Присутствуя на аэродроме и прислушиваясь к разговорам летчиков в 1916-1917 гг., автор не раз слышал, как они обменивались опытом и рассказывали о случаях скольжения на крыло, а на воздушном празднике весной 1917 г. автор был свидетелем катастрофы, когда самолет "Вуазен" с высоты 40-50 м скользнул на крыло и в положении скольжения ударился боком о землю. Частые случаи скольжения на крыло самолетов того времени не были обследованы. Это можно объяснить тем, что в те времена знание свойств самолетов было недостаточным, а затем интерес к вопросам скольжения отпал, так как более актуальными стали вопросы борьбы со сваливанием на крыло и переходом в штопор.

Несомненно, что склонность к устойчивому и неуправляемому скольжению на крыло следует объяснять аэродинамическими особенностями некоторых самолетов.
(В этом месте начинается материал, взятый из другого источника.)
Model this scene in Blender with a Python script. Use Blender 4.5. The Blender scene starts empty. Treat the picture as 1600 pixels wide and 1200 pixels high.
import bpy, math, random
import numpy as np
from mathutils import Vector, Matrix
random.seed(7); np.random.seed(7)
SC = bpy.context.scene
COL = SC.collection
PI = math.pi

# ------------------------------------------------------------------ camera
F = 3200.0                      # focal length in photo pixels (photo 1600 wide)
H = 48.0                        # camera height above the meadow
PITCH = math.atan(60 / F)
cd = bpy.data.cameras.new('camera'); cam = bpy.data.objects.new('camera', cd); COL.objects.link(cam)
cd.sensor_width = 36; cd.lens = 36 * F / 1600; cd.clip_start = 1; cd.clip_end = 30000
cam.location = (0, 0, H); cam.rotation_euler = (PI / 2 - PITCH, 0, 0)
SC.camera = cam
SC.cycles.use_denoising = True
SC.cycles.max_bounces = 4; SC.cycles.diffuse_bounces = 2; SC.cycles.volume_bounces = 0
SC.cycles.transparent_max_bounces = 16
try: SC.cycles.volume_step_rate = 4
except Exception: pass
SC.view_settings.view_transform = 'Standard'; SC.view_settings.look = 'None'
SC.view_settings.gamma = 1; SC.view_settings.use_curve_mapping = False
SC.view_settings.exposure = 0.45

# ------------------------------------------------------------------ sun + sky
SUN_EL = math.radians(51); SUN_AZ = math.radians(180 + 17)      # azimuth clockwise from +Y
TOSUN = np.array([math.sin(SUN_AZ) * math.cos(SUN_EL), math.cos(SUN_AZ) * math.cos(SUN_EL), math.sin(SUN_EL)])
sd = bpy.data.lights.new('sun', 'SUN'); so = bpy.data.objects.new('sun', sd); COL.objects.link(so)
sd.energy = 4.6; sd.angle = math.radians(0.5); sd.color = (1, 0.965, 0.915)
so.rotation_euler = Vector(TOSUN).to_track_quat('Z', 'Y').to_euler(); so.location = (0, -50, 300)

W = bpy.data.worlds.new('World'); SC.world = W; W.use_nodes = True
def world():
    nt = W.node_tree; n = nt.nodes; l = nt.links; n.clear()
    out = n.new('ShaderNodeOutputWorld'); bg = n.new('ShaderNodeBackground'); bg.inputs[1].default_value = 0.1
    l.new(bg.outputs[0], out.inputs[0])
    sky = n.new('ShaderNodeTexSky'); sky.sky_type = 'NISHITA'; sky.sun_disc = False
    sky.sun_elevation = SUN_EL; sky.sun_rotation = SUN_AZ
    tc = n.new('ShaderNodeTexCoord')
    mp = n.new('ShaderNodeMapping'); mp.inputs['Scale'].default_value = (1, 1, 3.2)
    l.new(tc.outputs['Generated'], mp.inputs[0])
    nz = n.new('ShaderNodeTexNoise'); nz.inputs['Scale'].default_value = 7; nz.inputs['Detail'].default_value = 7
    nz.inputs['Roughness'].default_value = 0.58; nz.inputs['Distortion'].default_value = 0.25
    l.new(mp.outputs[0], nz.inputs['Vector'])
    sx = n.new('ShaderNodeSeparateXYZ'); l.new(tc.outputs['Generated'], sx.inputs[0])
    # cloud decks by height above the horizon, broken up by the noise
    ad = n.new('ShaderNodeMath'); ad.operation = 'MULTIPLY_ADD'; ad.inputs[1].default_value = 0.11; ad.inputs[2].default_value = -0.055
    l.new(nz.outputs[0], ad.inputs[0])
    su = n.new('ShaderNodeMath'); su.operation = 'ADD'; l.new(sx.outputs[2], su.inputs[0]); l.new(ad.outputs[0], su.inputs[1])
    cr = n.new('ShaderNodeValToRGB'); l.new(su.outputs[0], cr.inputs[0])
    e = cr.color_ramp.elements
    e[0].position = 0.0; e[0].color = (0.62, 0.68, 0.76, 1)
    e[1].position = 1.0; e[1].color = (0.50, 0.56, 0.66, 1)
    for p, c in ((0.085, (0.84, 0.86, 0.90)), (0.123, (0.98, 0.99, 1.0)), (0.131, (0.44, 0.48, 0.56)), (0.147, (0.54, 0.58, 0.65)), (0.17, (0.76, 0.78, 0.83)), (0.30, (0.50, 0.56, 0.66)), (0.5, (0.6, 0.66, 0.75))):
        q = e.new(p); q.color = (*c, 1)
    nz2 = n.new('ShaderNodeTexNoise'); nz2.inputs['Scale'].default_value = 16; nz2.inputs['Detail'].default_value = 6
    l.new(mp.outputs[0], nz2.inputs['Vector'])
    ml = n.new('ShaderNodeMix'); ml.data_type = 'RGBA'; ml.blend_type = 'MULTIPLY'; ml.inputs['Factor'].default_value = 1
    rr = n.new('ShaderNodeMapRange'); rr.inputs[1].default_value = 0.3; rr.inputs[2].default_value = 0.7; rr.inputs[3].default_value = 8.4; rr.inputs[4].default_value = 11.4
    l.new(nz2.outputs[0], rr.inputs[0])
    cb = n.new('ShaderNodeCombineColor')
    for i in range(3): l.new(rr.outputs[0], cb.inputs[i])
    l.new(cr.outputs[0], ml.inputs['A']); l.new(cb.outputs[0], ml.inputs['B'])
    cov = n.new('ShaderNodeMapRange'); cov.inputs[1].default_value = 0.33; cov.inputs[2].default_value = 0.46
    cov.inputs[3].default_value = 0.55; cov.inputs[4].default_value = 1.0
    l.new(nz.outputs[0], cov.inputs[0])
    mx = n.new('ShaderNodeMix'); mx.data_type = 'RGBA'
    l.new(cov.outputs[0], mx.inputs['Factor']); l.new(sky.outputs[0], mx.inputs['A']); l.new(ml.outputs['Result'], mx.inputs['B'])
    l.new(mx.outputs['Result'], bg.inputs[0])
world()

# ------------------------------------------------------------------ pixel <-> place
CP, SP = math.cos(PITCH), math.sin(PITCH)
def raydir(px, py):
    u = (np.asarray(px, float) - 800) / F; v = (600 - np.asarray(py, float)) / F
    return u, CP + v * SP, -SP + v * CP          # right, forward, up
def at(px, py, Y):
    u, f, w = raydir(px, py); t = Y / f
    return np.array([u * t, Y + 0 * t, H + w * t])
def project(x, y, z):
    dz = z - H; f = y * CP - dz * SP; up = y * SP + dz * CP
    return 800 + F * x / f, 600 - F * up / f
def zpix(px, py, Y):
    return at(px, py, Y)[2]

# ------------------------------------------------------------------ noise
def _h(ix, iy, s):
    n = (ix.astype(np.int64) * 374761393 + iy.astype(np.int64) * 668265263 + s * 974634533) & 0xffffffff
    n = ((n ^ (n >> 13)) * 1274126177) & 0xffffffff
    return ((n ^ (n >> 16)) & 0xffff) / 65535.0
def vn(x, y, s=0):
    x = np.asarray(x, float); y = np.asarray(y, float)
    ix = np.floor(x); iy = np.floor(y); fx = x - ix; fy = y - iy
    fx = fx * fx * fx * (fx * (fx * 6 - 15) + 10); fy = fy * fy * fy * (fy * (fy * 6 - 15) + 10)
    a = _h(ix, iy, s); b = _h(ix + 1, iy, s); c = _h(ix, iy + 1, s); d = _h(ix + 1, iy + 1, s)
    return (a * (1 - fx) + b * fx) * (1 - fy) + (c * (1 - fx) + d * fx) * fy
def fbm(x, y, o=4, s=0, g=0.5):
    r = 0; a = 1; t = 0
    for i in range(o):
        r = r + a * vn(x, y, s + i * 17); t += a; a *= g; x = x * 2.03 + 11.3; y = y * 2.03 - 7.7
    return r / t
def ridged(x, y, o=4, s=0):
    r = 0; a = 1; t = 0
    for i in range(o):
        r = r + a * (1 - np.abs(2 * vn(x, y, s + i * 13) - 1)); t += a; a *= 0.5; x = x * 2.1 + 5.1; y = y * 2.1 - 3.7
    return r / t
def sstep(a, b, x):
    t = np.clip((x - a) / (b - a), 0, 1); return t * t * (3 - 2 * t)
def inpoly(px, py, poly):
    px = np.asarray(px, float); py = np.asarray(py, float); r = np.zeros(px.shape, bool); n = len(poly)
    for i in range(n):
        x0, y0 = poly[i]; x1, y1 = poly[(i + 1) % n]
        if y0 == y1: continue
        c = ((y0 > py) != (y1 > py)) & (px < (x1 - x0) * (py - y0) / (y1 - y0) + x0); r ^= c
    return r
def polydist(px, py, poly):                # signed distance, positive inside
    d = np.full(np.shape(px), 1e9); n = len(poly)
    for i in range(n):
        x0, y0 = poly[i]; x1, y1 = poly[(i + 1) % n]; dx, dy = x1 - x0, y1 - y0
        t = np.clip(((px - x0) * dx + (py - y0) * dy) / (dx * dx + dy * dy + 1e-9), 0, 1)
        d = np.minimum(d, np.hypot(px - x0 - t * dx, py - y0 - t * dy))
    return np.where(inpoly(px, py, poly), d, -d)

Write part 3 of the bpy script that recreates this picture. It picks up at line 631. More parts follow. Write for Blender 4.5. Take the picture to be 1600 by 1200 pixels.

Эти особенности заключаются в применении тонких профилей крыла со значительной кривизной и в слабом развитии вертикального оперения.

Если сравнить схему современного спортивного легкого самолета со схемами самолетов 1910-- 1914 гг., то наиболее существенное различие между ними будет заключаться как раз в том, что современные самолеты имеют большую толщину профиля крыла и относительно большую площадь вертикального оперения.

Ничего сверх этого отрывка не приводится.